## Begin
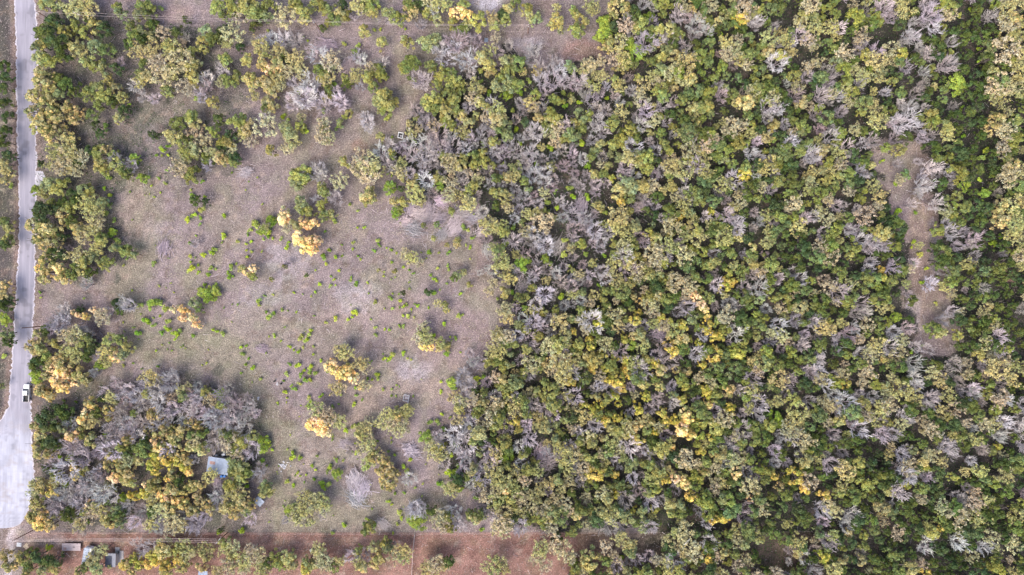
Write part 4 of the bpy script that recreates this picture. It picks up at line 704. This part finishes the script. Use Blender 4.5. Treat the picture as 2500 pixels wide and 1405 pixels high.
# pickup: local +y is the front; 5.8 m long, 2.0 m wide
def pickup():
    px, py = 64.5, 960; x, y = at(px, py, 0.9)
    t = empty('pickup_truck', (x, y, .014), math.radians(-2)); tag(t, 'white crew cab pickup with dark open bed on the road', 'pickup truck')
    def sect(yv, hw, z0, z1, ch):
        return [Vector(p) for p in ((-hw+.05, yv, z0), (-hw, yv, z0+.15), (-hw, yv, z1-ch), (-hw+ch, yv, z1), (hw-ch, yv, z1), (hw, yv, z1-ch), (hw, yv, z0+.15), (hw-.05, yv, z0))]
    b = MB().loft([sect(2.92, .62, .55, .86, .12), sect(2.82, .82, .42, .98, .14), sect(2.55, .94, .38, 1.06, .12), sect(2.0, .98, .36, 1.11, .10), sect(1.35, .985, .36, 1.16, .09), sect(-.72, .985, .36, 1.16, .06)])
    body = b.build('body', M_WHITE, t, smooth=False)
    hl = MB().box(-.62, 1.5, 1.155, -.56, 2.5, 1.10).box(.56, 1.5, 1.155, .62, 2.5, 1.10); hl.build('hood_crease', M_WHITE, body)
    # bed: floor, walls
    bd = MB().box(-.985, -2.80, .40, -.87, -.72, 1.18).box(.87, -2.80, .40, .985, -.72, 1.18)
    bd.box(-.87, -2.80, .40, .87, -.72, .60); bd.build('bed', M_WHITE, t, bevel=.025)
    MB().box(-.865, -2.78, .602, .865, -.73, .64).build('bed_liner', M_DARK, t)
    MB().box(-.865, -.80, .64, .865, -.735, 1.10).build('bed_front_wall', M_DARK, t)
    tg = MB().box(-.87, -2.88, .55, .87, -2.80, 1.15).build('tailgate', M_DARK, t, bevel=.015)
    MB().box(-.15, -2.905, .95, .15, -2.88, 1.02).build('handle', M_CHROME, tg)
    # cab: lofted glasshouse with a white roof
    def ring(z, y0, y1, hw): return [Vector((-hw, y0, z)), Vector((hw, y0, z)), Vector((hw, y1, z)), Vector((-hw, y1, z))]
    MB().loft([ring(1.155, -.70, 1.42, .90), ring(1.60, -.60, .86, .76)]).build('windows', M_GLASS, t)
    rf = MB().loft([ring(1.60, -.62, .88, .78), ring(1.66, -.60, .84, .76), ring(1.71, -.45, .68, .62)]).build('roof', M_WHITE, t, bevel=.02)
    pil = MB()
    for sx in (-1, 1):
        for (y0, y1) in ((1.42, .86), (.36, .30), (-.70, -.60)):
            pil.tube((sx*.905, y0, 1.15), (sx*.77, y1, 1.61), .045, .04, 6)
        pil.tube((sx*.905, -.70, 1.16), (sx*.905, 1.42, 1.16), .03, .03, 6)
    pil.build('pillars', M_WHITE, t)
    for sx in (-1, 1):
        m = MB().box(sx*.99 if sx > 0 else -1.22, .98, 1.12, 1.22 if sx > 0 else -.99, 1.10, 1.30).build('side_mirror', M_WHITE, t, bevel=.03)
        MB().box(sx*1.02 if sx > 0 else -1.2, .965, 1.14, 1.2 if sx > 0 else -1.02, .979, 1.28).build('mirror_glass', M_GLASS, m)
        MB().loft([[Vector((sx*a, yy, z)) for a, z in ((.60, .72), (.86, .72), (.86, .90), (.60, .92))] for yy in (2.60, 2.90)]).build('headlight', M_HEAD, t)
        MB().box(sx*.90-.075, -2.90, .75, sx*.90+.075, -2.795, 1.08).build('tail_light', M_LAMP, t, bevel=.01)
        for yy in (1.95, -1.85):
            w = MB().tube((sx*.72, yy, .38), (sx*1.0, yy, .38), .38, .38, 20).build('wheel', M_RUB, t, bevel=.02)
            MB().tube((sx*.99, yy, .38), (sx*1.01, yy, .38), .22, .20, 12).build('rim', M_CHROME, w)
    MB().box(-.9, -3.0, .45, .9, -2.89, .62).build('rear_bumper', M_CHROME, t, bevel=.02)
    MB().box(-.78, 2.86, .40, .78, 2.98, .56).build('front_bumper', M_CHROME, t, bevel=.03)
    MB().box(-.5, 2.90, .62, .5, 2.945, .82).build('grille', M_DARK, t, bevel=.01)
pickup()

# power poles. base pixel, height, arm axis (radians), arm?
def pole(bx, by, h, ang, lab, arms=1, r=.16, rz=0):
    x, y = at(bx, by); t = empty('power_pole', (x, y, 0), ang); tag(t, lab, 'power pole', 'wooden power poles')
    MB().tube((0, 0, -.2), (0, 0, h), r, r*.62, 10).build('pole', M_POLE, t)
    if arms:
        a = MB().box(-1.2, -.07, h-.65, 1.2, .07, h-.50).build('crossarm', M_PALE, t, bevel=.01)
        MB().tube((-.75, 0, h-.6), (0, .09, h-1.25), .025).tube((.75, 0, h-.6), (0, .09, h-1.25), .025).build('brace', M_WIRE, a)
        for q in (-1.05, -.4, .4, 1.05): MB().tube((q, 0, h-.5), (q, 0, h-.28), .06, .045, 8).build('insulator', M_WHITE, a)
    else:
        MB().tube((0, 0, h), (0, 0, h+.25), .07, .05, 8).build('insulator', M_WHITE, t)
        MB().tube((-.22, 0, h-1.3), (-.22, 0, h-.65), .15, .15, 10).build('transformer', M_CONC, t, bevel=.02)
    return t
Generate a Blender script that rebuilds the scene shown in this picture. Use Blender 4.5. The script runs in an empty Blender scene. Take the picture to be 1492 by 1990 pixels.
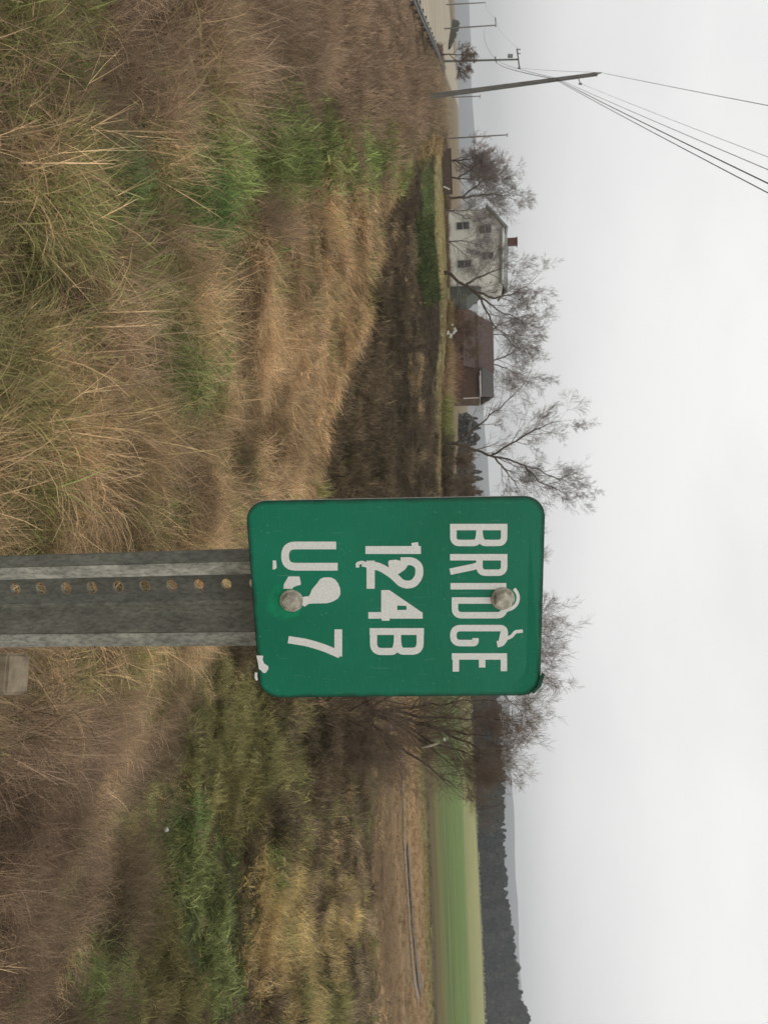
import bpy, bmesh, math, random
import numpy as np
from mathutils import Vector, Matrix, Euler

rad = math.radians
rs = np.random.RandomState(11)
random.seed(11)
scene = bpy.context.scene
COL = scene.collection

# ------------------------------------------------------------------ camera
# The phone was held on its side: the picture's right-hand edge is up.
FPX, CX, CY = 1550.0, 995.0, 746.0          # focal length / centre in the upright frame (1990 x 1492)
PITCH, ROLL = rad(6.4), rad(2.0)
F_ = np.array([0, math.cos(PITCH), -math.sin(PITCH)])
R0 = np.array([1.0, 0, 0]); U0 = np.array([0, math.sin(PITCH), math.cos(PITCH)])
CR = math.cos(ROLL)*R0 - math.sin(ROLL)*U0
CU = math.sin(ROLL)*R0 + math.cos(ROLL)*U0
cam = bpy.data.cameras.new('camera'); camo = bpy.data.objects.new('camera', cam); COL.objects.link(camo)
cam.sensor_fit = 'VERTICAL'; cam.sensor_height = 36.0; cam.lens = 36.0*FPX/1990.0
cam.clip_start = 0.02; cam.clip_end = 30000
cam.dof.use_dof = True; cam.dof.focus_distance = 0.68; cam.dof.aperture_fstop = 28.04/0.5
M = Matrix(((CU[0], -CR[0], -F_[0], 0), (CU[1], -CR[1], -F_[1], 0), (CU[2], -CR[2], -F_[2], 0), (0, 0, 0, 1)))
camo.matrix_world = M
scene.camera = camo

# ------------------------------------------------------------------ sky and light
world = bpy.data.worlds.new('World'); scene.world = world; world.use_nodes = True
wn = world.node_tree.nodes; wl = world.node_tree.links; wn.clear()
wo = wn.new('ShaderNodeOutputWorld'); bg1 = wn.new('ShaderNodeBackground'); bg2 = wn.new('ShaderNodeBackground')
mixw = wn.new('ShaderNodeMixShader'); sky = wn.new('ShaderNodeTexSky')
SUN_EL, SUN_AZ = rad(48), rad(150)
sky.sky_type = 'NISHITA'; sky.sun_disc = False; sky.sun_elevation = SUN_EL; sky.sun_rotation = SUN_AZ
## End
▶ [GIVEN PROBLEM]: Copy out all the records exactly, excluding pictures.

▶ [WRITTEN ANSWER]:
Write part 4 of the bpy script that recreates this picture. It picks up at line 704. This part finishes the script. Use Blender 4.5. Treat the picture as 2500 pixels wide and 1405 pixels high.
# pickup: local +y is the front; 5.8 m long, 2.0 m wide
def pickup():
    px, py = 64.5, 960; x, y = at(px, py, 0.9)
    t = empty('pickup_truck', (x, y, .014), math.radians(-2)); tag(t, 'white crew cab pickup with dark open bed on the road', 'pickup truck')
    def sect(yv, hw, z0, z1, ch):
        return [Vector(p) for p in ((-hw+.05, yv, z0), (-hw, yv, z0+.15), (-hw, yv, z1-ch), (-hw+ch, yv, z1), (hw-ch, yv, z1), (hw, yv, z1-ch), (hw, yv, z0+.15), (hw-.05, yv, z0))]
    b = MB().loft([sect(2.92, .62, .55, .86, .12), sect(2.82, .82, .42, .98, .14), sect(2.55, .94, .38, 1.06, .12), sect(2.0, .98, .36, 1.11, .10), sect(1.35, .985, .36, 1.16, .09), sect(-.72, .985, .36, 1.16, .06)])
    body = b.build('body', M_WHITE, t, smooth=False)
    hl = MB().box(-.62, 1.5, 1.155, -.56, 2.5, 1.10).box(.56, 1.5, 1.155, .62, 2.5, 1.10); hl.build('hood_crease', M_WHITE, body)
    # bed: floor, walls
    bd = MB().box(-.985, -2.80, .40, -.87, -.72, 1.18).box(.87, -2.80, .40, .985, -.72, 1.18)
    bd.box(-.87, -2.80, .40, .87, -.72, .60); bd.build('bed', M_WHITE, t, bevel=.025)
    MB().box(-.865, -2.78, .602, .865, -.73, .64).build('bed_liner', M_DARK, t)
    MB().box(-.865, -.80, .64, .865, -.735, 1.10).build('bed_front_wall', M_DARK, t)
    tg = MB().box(-.87, -2.88, .55, .87, -2.80, 1.15).build('tailgate', M_DARK, t, bevel=.015)
    MB().box(-.15, -2.905, .95, .15, -2.88, 1.02).build('handle', M_CHROME, tg)
    # cab: lofted glasshouse with a white roof
    def ring(z, y0, y1, hw): return [Vector((-hw, y0, z)), Vector((hw, y0, z)), Vector((hw, y1, z)), Vector((-hw, y1, z))]
    MB().loft([ring(1.155, -.70, 1.42, .90), ring(1.60, -.60, .86, .76)]).build('windows', M_GLASS, t)
    rf = MB().loft([ring(1.60, -.62, .88, .78), ring(1.66, -.60, .84, .76), ring(1.71, -.45, .68, .62)]).build('roof', M_WHITE, t, bevel=.02)
    pil = MB()
    for sx in (-1, 1):
        for (y0, y1) in ((1.42, .86), (.36, .30), (-.70, -.60)):
            pil.tube((sx*.905, y0, 1.15), (sx*.77, y1, 1.61), .045, .04, 6)
        pil.tube((sx*.905, -.70, 1.16), (sx*.905, 1.42, 1.16), .03, .03, 6)
    pil.build('pillars', M_WHITE, t)
    for sx in (-1, 1):
        m = MB().box(sx*.99 if sx > 0 else -1.22, .98, 1.12, 1.22 if sx > 0 else -.99, 1.10, 1.30).build('side_mirror', M_WHITE, t, bevel=.03)
        MB().box(sx*1.02 if sx > 0 else -1.2, .965, 1.14, 1.2 if sx > 0 else -1.02, .979, 1.28).build('mirror_glass', M_GLASS, m)
        MB().loft([[Vector((sx*a, yy, z)) for a, z in ((.60, .72), (.86, .72), (.86, .90), (.60, .92))] for yy in (2.60, 2.90)]).build('headlight', M_HEAD, t)
        MB().box(sx*.90-.075, -2.90, .75, sx*.90+.075, -2.795, 1.08).build('tail_light', M_LAMP, t, bevel=.01)
        for yy in (1.95, -1.85):
            w = MB().tube((sx*.72, yy, .38), (sx*1.0, yy, .38), .38, .38, 20).build('wheel', M_RUB, t, bevel=.02)
            MB().tube((sx*.99, yy, .38), (sx*1.01, yy, .38), .22, .20, 12).build('rim', M_CHROME, w)
    MB().box(-.9, -3.0, .45, .9, -2.89, .62).build('rear_bumper', M_CHROME, t, bevel=.02)
    MB().box(-.78, 2.86, .40, .78, 2.98, .56).build('front_bumper', M_CHROME, t, bevel=.03)
    MB().box(-.5, 2.90, .62, .5, 2.945, .82).build('grille', M_DARK, t, bevel=.01)
pickup()

# power poles. base pixel, height, arm axis (radians), arm?
def pole(bx, by, h, ang, lab, arms=1, r=.16, rz=0):
    x, y = at(bx, by); t = empty('power_pole', (x, y, 0), ang); tag(t, lab, 'power pole', 'wooden power poles')
    MB().tube((0, 0, -.2), (0, 0, h), r, r*.62, 10).build('pole', M_POLE, t)
    if arms:
        a = MB().box(-1.2, -.07, h-.65, 1.2, .07, h-.50).build('crossarm', M_PALE, t, bevel=.01)
        MB().tube((-.75, 0, h-.6), (0, .09, h-1.25), .025).tube((.75, 0, h-.6), (0, .09, h-1.25), .025).build('brace', M_WIRE, a)
        for q in (-1.05, -.4, .4, 1.05): MB().tube((q, 0, h-.5), (q, 0, h-.28), .06, .045, 8).build('insulator', M_WHITE, a)
    else:
        MB().tube((0, 0, h), (0, 0, h+.25), .07, .05, 8).build('insulator', M_WHITE, t)
        MB().tube((-.22, 0, h-1.3), (-.22, 0, h-.65), .15, .15, 10).build('transformer', M_CONC, t, bevel=.02)
    return t
Generate a Blender script that rebuilds the scene shown in this picture. Use Blender 4.5. The script runs in an empty Blender scene. Take the picture to be 1492 by 1990 pixels.
import bpy, bmesh, math, random
import numpy as np
from mathutils import Vector, Matrix, Euler

rad = math.radians
rs = np.random.RandomState(11)
random.seed(11)
scene = bpy.context.scene
COL = scene.collection

# ------------------------------------------------------------------ camera
# The phone was held on its side: the picture's right-hand edge is up.
FPX, CX, CY = 1550.0, 995.0, 746.0          # focal length / centre in the upright frame (1990 x 1492)
PITCH, ROLL = rad(6.4), rad(2.0)
F_ = np.array([0, math.cos(PITCH), -math.sin(PITCH)])
R0 = np.array([1.0, 0, 0]); U0 = np.array([0, math.sin(PITCH), math.cos(PITCH)])
CR = math.cos(ROLL)*R0 - math.sin(ROLL)*U0
CU = math.sin(ROLL)*R0 + math.cos(ROLL)*U0
cam = bpy.data.cameras.new('camera'); camo = bpy.data.objects.new('camera', cam); COL.objects.link(camo)
cam.sensor_fit = 'VERTICAL'; cam.sensor_height = 36.0; cam.lens = 36.0*FPX/1990.0
cam.clip_start = 0.02; cam.clip_end = 30000
cam.dof.use_dof = True; cam.dof.focus_distance = 0.68; cam.dof.aperture_fstop = 28.04/0.5
M = Matrix(((CU[0], -CR[0], -F_[0], 0), (CU[1], -CR[1], -F_[1], 0), (CU[2], -CR[2], -F_[2], 0), (0, 0, 0, 1)))
camo.matrix_world = M
scene.camera = camo

# ------------------------------------------------------------------ sky and light
world = bpy.data.worlds.new('World'); scene.world = world; world.use_nodes = True
wn = world.node_tree.nodes; wl = world.node_tree.links; wn.clear()
wo = wn.new('ShaderNodeOutputWorld'); bg1 = wn.new('ShaderNodeBackground'); bg2 = wn.new('ShaderNodeBackground')
mixw = wn.new('ShaderNodeMixShader'); sky = wn.new('ShaderNodeTexSky')
SUN_EL, SUN_AZ = rad(48), rad(150)
sky.sky_type = 'NISHITA'; sky.sun_disc = False; sky.sun_elevation = SUN_EL; sky.sun_rotation = SUN_AZ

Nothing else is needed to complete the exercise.